18世紀初頭における唐船対策の転換点:松尾晋一「幕府対外政策における「唐人」「唐船」問題の推移」(2010)

 とある研究会の参考文献として、近世日本の対外政策に関する文献を読みました。

松尾晋一「第7章 幕府対外政策における「唐人」「唐船」問題の推移――「宥和」政策から「強硬」政策への転換過程とその論理」『江戸幕府の対外政策と沿岸警備』校倉書房、2010年。

江戸幕府の対外政策と沿岸警備 (歴史科学叢書)

江戸幕府の対外政策と沿岸警備 (歴史科学叢書)

 天和3(1683)年に鄭氏が降伏した翌年、清朝は展海令を公布し商民の日本渡航を許可した。その結果、長崎へやってくる唐船数が増加したため、幕府は貞享2(1685)年に定高仕法を定めることで、長崎港での唐船の貿易額を抑制しようとした。しかし、それにより唐人らによる抜荷が増加していく。
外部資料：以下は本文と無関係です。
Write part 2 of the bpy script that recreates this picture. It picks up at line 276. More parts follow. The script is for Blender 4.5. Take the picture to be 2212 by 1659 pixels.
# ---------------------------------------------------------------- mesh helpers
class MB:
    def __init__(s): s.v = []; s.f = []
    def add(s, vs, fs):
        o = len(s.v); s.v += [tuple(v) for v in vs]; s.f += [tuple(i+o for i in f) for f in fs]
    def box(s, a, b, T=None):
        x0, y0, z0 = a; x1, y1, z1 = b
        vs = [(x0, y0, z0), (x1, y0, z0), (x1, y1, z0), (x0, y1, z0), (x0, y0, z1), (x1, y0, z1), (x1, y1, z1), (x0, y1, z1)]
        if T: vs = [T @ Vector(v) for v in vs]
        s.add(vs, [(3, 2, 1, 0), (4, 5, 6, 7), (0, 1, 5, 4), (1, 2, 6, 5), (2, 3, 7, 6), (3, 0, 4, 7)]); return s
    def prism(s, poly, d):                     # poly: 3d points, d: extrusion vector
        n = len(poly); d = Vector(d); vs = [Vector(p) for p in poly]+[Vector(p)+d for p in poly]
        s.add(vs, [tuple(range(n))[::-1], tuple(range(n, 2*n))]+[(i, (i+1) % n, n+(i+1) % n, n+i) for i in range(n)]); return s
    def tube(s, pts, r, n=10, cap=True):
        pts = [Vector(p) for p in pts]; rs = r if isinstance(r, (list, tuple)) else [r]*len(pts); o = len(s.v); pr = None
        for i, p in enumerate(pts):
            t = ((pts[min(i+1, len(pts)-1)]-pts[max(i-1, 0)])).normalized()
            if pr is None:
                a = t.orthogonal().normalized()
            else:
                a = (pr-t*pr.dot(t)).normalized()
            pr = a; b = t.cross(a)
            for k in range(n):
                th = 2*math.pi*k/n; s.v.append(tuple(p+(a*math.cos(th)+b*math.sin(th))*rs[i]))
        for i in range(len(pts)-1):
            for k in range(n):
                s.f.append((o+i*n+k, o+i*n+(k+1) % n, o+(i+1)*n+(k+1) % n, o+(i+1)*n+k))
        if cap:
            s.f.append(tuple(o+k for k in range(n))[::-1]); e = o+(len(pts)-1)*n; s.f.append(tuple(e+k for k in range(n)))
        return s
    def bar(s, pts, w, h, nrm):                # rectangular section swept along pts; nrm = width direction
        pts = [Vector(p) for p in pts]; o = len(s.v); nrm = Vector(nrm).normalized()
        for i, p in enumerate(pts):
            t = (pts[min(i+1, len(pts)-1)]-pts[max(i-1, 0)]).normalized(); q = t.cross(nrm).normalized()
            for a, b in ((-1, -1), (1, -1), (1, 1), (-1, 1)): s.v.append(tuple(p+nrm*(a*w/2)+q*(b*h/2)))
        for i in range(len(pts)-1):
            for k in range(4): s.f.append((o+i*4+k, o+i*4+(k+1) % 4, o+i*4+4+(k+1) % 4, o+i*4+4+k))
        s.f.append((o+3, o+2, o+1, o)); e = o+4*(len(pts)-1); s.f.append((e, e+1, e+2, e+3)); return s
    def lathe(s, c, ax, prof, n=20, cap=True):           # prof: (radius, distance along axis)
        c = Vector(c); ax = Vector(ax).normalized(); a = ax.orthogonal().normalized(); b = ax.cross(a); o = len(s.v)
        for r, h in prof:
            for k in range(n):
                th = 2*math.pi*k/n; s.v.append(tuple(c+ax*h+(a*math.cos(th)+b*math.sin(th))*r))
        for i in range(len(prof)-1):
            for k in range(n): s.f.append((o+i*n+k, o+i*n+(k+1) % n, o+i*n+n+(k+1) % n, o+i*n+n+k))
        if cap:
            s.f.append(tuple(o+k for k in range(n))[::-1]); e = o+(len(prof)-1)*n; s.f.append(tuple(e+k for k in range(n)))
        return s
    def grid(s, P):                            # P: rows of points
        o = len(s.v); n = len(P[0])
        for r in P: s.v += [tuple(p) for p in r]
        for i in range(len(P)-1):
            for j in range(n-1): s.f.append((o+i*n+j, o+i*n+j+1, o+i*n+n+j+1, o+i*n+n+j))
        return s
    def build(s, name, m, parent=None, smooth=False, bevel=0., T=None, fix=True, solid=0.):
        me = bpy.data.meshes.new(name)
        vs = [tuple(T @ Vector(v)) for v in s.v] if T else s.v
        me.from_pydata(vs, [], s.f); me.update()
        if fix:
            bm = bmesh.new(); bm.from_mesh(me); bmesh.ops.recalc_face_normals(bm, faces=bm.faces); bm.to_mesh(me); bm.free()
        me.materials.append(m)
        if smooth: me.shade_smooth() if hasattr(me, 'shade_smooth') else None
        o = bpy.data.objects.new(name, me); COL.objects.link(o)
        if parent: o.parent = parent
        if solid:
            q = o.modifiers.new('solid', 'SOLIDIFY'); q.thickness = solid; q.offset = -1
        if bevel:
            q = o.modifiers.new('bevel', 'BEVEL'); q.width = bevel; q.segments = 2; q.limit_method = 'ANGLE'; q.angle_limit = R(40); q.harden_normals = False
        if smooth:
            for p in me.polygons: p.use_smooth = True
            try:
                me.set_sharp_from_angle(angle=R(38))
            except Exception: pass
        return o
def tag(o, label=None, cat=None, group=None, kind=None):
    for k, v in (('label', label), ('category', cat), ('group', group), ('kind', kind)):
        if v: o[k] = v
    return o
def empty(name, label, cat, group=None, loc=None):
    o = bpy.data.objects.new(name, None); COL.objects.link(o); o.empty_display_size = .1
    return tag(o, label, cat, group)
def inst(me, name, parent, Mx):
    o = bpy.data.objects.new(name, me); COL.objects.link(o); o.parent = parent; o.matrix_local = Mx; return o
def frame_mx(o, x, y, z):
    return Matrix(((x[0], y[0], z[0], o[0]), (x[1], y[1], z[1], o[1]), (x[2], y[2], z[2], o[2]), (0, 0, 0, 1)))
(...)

それを受けた幕府は、唐人屋敷の設置をするなどおこない、最終的に正徳5(1715)年の正徳新令によって唐船への強硬政策を完成するのであった。以上は、この数十年にわたる幕府の唐船政策について、主に社会経済的な側面から先行研究が論じてきたところである。
 本論考は基本的にはそういった理解のあり方に共感を示しつつも、事態を詳細にみることでこれまでの見方に修正を加えようとする。とくに、あまり論じられてこなかった、幕府側の唐船対策が宥和政策から強硬政策に変わった時期を具体的に特定しようと試みている。17世紀終わりの展海令によって、たしかに唐船が日本に自由に来ることができるようになったが、実際には中国の対日貿易は進まず、商人・水主たちが窮乏化していくことを著者は指摘する。それに伴い、唐人による抜荷などの犯罪が増加していくが、幕府はある時期まではそういった唐人に対して宥和政策を講じていた。すなわち、唐人が罪を犯しても、日本人のようには裁かれなかったのである。
 しかしながら、増加していく唐人の犯罪は、幕府側を宥和政策のままでいさせることを難しくした。方針転換の契機となったのは、正徳3(1713)年に松浦家領内で起こった、唐船側の不法行為武力行使である。それを聞いた新井白石は怒りをあらわにし、唐人による犯罪は国の「武威」を傷つけるものとして問題化した。そして正徳4(1714)年に、白石は幕府の宥和政策を批判した上申を幕閣におこなったのである。幕府はおおよそ白石の上申を受入ながらも、清との友好関係を保ったまま、唐船の取り締まりを進める路線を模索した。それが、唐人を「海賊」と「大清の唐人」とに区別することで、不逞な「海賊」にのみ強硬的な対応をおこなうとするものであった。実際、1690年代以降、中国大陸沿岸で「海賊」が多く発生するようになっていたことを幕府側は認知しており、それは清側にとっても頭を抱えさせる問題であった。つまり、幕府はそのような事態に則る形で、「海賊」という共通の敵を生みだし、新たな唐船対策を打ち出したのである。これはあくまで唐船対策であったが、それは後の対清政策を強硬路線に導き、享保期の唐船打ち払いを準備することになったのである。